The Hills Run Red (2009/Warner Premier DVD)
Picture:
B- Sound: C+ Extras: B Feature: C
The Hills Run Red falls into two of the major
overused categories within the horror genre.
The first is the inbred cannibal hick trope, which was vaulted to
prominence after the success of The
Texas Chainsaw Massacre, and the second is the “horror movie about a horror
movie” theme. The inbred hick plotline
has come to be expected by now. It’s
almost become its own subgenre alongside the holiday slasher (My Bloody Valentine, Black Christmas, etc.) or the monster
flick.
The
recurring preoccupation with making horror movies about horror movies is
getting stale though. There have been a
few outstanding examples (Scream, Peeping Tom) but mostly it just seems tacky.

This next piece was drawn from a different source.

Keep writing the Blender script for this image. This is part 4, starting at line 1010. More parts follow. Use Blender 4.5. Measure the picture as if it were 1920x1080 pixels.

The notion is to create a self-reflexive film
that invites a deeper reading of the text.
But as The Hills Run Red will
attest, more often than not these films fall short of making any insightful
observations about cinema and instead come off as masturbatory.
In The Hills Run Red, Tyler is obsessed with a horror film (called The Hills Run Red) that was supposedly
so violent and scary that it was pulled from theaters twenty years ago, and all
copies vanished along with its director, Concannon. When Tyler
tracks Concannon’s daughter down, she takes him, his girlfriend Serina, and his
bro-mantic buddy Lalo out into the woods where her father shot his film. When they get there though, they find the
film’s killer, Babyface, still lurking.
And it only gets worse from there.
To the
filmmaker’s credit, The Hills Run Red
features some pretty fantastic gore, but it offers little else in the way of
filmmaking. For a film that’s so
preoccupied with the process of making a horror film, it either entirely misses
or consciously ignores the rhythm and setup that makes a scary movie scary.
The
picture and sound quality are actually surprisingly good. Presented in a letterboxed 16:9 widescreen
aspect ratio and Dolby Digital 5.1 Surround audio, it’s only a shame that the
disc’s technical audio was validated by better sound design on the filmmaker’s
part.
The
special features on the disc consist of a commentary track and “It’s Not Real Until You Shoot It: Making The Hills Run Red”. The latter draws its title from one of the
repeated lines in the film and is one of the better making-of featurettes I’ve
ever seen. It’s the sort of special
feature that makes you like the feature just a little bit more by association.
The Hills Run Red is a worthwhile film for horror
buffs, and has been touted within the horror community as such. Poor storytelling and gaping plot holes have
come to be expected in many slasher films, and this we can forgive. What’s harder to forgive is the fact that The Hills Run Red clearly thinks that
it’s better cinema and more insightful than it really is.